Social media chefs discover new ways to promote their creations and brands. They reveal versatile methods that go beyond the kitchen to attract followers and gain admirers.

Published: 17th February 2018 10:00 PM  |   Last Updated: 17th February 2018 04:55 PM   |  A+A-

Freshly baked bread and brownie cake

What makes a star? Haute rags are not enough unless you have an Instagram account. Creative writing is not enough unless you are on Facebook. Just a high voltage performance in a film isn’t all that matters unless you are on Twitter. And good food does not make a successful chef either, unless you have all three and more.

Celebrity chefs Vikas Khanna and Vikramjit Roy

Instagram is the new gastronomic continent. In the age of Social Media Chefs, both the audience and the culinary impresarios are loving it. For it shows that they are more than just chefs; arrogant, eccentric, hypersensitive artists who love the pressure of Michelin stars unless they are Sebastien Bras, who owns Le Suquet restaurant in southern France, which had held Michelin’s three-star rating for 18 years.

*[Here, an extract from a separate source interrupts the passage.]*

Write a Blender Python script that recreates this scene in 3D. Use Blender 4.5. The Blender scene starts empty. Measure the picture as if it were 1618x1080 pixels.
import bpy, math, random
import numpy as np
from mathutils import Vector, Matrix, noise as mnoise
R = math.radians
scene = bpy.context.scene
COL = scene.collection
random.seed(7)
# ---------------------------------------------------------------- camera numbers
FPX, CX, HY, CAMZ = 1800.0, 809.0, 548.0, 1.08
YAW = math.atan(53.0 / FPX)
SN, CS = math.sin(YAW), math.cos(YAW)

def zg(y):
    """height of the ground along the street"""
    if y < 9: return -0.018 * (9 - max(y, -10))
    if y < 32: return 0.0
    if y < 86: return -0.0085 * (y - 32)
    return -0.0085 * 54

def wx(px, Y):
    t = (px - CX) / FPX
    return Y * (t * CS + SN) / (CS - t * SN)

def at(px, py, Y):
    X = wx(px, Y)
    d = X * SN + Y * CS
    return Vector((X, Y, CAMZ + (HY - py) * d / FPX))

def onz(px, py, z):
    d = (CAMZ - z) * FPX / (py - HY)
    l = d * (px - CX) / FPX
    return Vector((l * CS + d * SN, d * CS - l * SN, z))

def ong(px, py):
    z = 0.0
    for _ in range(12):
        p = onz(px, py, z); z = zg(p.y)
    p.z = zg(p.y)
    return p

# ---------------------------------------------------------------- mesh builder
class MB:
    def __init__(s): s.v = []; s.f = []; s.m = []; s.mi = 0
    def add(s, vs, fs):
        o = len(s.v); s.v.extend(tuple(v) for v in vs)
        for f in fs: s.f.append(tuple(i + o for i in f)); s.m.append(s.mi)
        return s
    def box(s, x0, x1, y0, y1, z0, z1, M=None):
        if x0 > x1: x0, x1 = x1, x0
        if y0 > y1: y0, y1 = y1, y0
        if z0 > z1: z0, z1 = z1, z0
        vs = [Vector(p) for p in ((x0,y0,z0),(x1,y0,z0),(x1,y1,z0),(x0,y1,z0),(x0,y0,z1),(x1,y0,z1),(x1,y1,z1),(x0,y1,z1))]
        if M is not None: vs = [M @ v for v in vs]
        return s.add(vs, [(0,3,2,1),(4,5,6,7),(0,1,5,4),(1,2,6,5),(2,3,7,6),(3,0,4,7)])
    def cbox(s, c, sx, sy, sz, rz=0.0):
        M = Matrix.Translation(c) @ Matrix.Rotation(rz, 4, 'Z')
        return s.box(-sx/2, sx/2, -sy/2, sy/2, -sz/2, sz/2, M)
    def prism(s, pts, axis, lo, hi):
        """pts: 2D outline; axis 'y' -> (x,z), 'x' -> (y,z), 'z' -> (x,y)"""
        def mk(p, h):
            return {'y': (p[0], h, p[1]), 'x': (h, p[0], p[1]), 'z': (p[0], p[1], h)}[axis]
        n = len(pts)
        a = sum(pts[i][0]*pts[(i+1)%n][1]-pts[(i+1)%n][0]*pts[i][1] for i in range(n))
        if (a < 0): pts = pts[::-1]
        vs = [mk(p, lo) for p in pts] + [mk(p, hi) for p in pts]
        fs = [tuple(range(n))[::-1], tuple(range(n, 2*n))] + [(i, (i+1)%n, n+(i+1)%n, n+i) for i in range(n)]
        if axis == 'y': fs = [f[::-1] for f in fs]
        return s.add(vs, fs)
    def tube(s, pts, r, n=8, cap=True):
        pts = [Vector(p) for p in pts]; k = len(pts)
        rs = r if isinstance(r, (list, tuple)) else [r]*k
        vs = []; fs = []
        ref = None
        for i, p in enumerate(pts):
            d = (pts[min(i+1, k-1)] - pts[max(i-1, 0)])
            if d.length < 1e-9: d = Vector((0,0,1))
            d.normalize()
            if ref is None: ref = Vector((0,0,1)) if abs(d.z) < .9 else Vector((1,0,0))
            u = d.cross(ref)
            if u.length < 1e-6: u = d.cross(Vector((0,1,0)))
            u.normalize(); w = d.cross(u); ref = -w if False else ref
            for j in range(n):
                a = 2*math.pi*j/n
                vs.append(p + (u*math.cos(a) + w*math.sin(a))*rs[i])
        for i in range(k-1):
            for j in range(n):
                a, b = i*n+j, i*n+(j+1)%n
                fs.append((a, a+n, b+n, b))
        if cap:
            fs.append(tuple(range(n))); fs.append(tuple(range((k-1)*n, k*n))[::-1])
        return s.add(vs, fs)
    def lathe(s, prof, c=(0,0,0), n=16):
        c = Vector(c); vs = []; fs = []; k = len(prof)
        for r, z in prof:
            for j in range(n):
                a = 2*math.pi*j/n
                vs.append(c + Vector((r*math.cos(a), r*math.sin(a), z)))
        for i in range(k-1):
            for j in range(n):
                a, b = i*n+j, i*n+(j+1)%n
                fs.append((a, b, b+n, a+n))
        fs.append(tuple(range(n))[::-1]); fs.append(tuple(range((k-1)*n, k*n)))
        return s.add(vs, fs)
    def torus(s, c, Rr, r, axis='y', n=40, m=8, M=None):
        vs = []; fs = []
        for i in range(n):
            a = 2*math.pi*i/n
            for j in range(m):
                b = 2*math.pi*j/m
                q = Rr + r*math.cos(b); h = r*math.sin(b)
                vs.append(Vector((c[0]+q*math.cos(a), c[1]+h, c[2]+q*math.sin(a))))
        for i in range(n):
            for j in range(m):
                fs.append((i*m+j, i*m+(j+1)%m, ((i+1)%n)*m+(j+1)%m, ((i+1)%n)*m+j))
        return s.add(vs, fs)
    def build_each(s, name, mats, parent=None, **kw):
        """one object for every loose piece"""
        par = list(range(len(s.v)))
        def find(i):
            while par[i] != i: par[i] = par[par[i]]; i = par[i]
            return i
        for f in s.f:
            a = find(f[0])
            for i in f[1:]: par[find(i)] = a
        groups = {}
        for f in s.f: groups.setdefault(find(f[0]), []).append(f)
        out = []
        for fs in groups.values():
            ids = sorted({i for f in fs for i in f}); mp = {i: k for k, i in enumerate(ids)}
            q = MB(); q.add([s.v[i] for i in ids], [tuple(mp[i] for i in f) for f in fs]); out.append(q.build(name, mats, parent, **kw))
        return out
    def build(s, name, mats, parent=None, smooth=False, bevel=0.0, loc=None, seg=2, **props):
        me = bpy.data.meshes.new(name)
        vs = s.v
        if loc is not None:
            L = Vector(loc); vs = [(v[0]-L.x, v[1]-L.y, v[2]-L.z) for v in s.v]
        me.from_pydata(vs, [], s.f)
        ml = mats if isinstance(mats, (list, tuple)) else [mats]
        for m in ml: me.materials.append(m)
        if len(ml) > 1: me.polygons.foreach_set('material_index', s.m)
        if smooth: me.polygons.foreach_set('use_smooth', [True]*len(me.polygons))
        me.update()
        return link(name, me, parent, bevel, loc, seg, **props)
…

Bras gave up his three stars and that too, became world news by trending on Twitter and made him a retro celeb chef.

Of all the social media chefs, Rick Bayless who owns Chicago restaurants Frontera Grill, Topolobampo, Xoco, and Tortas Frontera is the maestro. His online followers learned that he is more than just a genius with a ladle: he stars in dinner theatre, does four splits of daily yoga, is an award-winning dancer, cultivates $30,000 worth of produce in his backyard and his parties are legendary. The Mexican government bestowed on him the country’s official Order of the Aztec Eagle for his contributions to Mexican cuisine. He has 59,700 Instagram fans and 9,31,000 Twitter followers who lust for his photos of dishes embellished with herbs, leafy greens, and root vegetables plated masterpieces.

British celebrity chef Jamie Oliver has a whopping 4.6 million followers which gives him first place among chefs on Instagram. Gordon Ramsay is second with 1.7 million followers. Social media has upped their desirability quotient; click on a link and voila, you get free recipes from some of the chefs.

Interaction has made food accessible and desirable. Indian chef Sanjeev Kapoor of Khana Khazana fame is highly followed on Twitter, where he shares recipes. Says celebrity chef Vikramjit Roy, “Why single out chefs alone? I think, social media is a wonderful platform for anyone to showcase what they are doing. And it’s not really a new trend. Also, every creative person needs an outlet. The social media is more like an advertisement platform, and nothing wrong with advertising your talent.”

You can connect with fellow foodies through his hashtag. Chef Vikas Khanna, who was featured by People magazine in 2011 in the list of ‘Sexiest Man Alive’, makes sure he replies to all tweets. Harpal Singh Sokhi gives online cooking tutorials on YouTube. Kunal Kapur who created a record for creating India’s largest chocolate tower is promoting his cook book heavily on social media—he expands his conversations to more than just recipes, making him a versatile food guru.